A higher number of staff to children is essential for better quality provision. England should at a minimum maintain and ideally increase the number of staff per child in early years settings – other than at age two and under, where England’s ratio is broadly in line with other countries with high quality provision.

England should remove barriers for disadvantaged families to increase participation. There should be equal access to early years provision for all children, particularly at ages two, three and four – where there is greater evidence of educational benefit. Either the government’s free early year entitlements should be expanded to lower income families, or alternative models such as a sliding fee scale based on parental income could provide equal access at an affordable funding level for the state.

Early years provision should include support for families. England should capitalise on the previous work of Sure Start Centres and current Family Hubs to offer combined services (also including health and family support services) – ideally to all families, but at a minimum as universal provision in the most disadvantaged areas.

Sir Peter Lampl, Founder and Chairman of the Sutton Trust and Chairman of the Education Endowment Foundation, said:

“By the time disadvantaged young children start school they are already behind their better-off peers. By treating early years provision solely as childcare, we are storing up inequalities for the future.

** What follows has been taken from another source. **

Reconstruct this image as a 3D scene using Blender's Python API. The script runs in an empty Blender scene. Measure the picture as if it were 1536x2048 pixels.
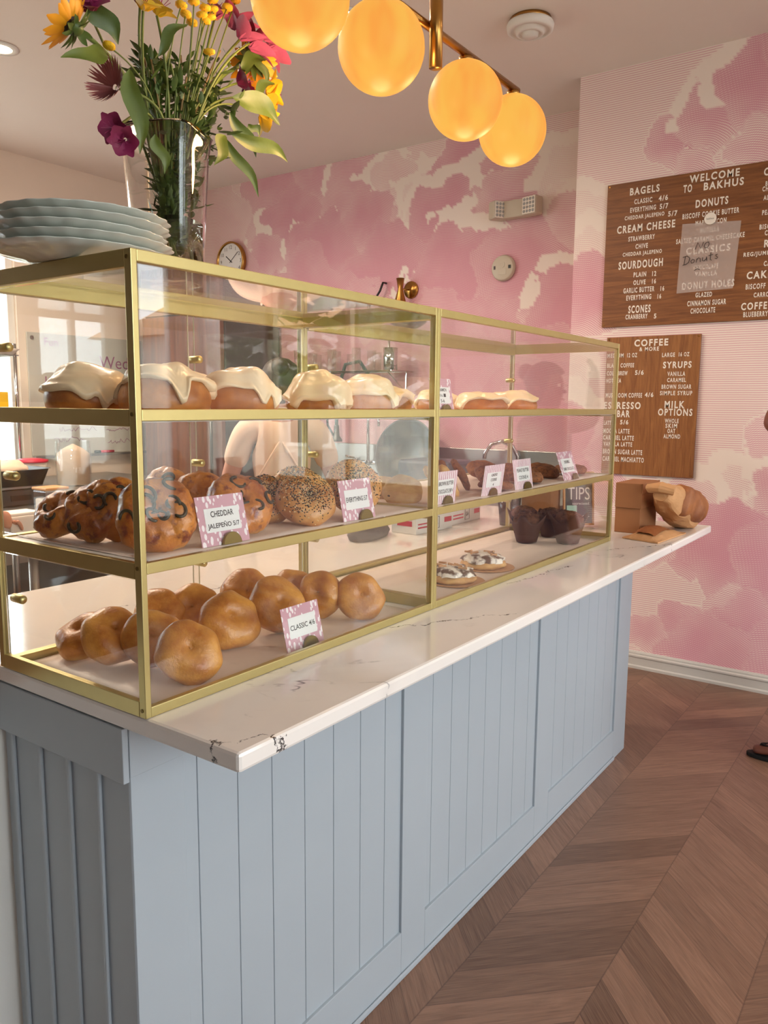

“As a rich country, we should have a better education system. By drawing on best practice from around the world, we could create an early years system that sets young children on a path to a lifetime of success. Further investment is now needed to make this a reality.”

Elena Rosa Brown, Research Leader in Early Years and Education at RAND Europe, said:

“Good quality early years education is crucial if every child is to get a fair and equal chance in life. Gathering best practice from around the world, we’re able to now create a blueprint for early years education in England. From developing workforce capability to engaging disadvantaged families, we need to act to ensure all children progress, particularly those facing disadvantage.”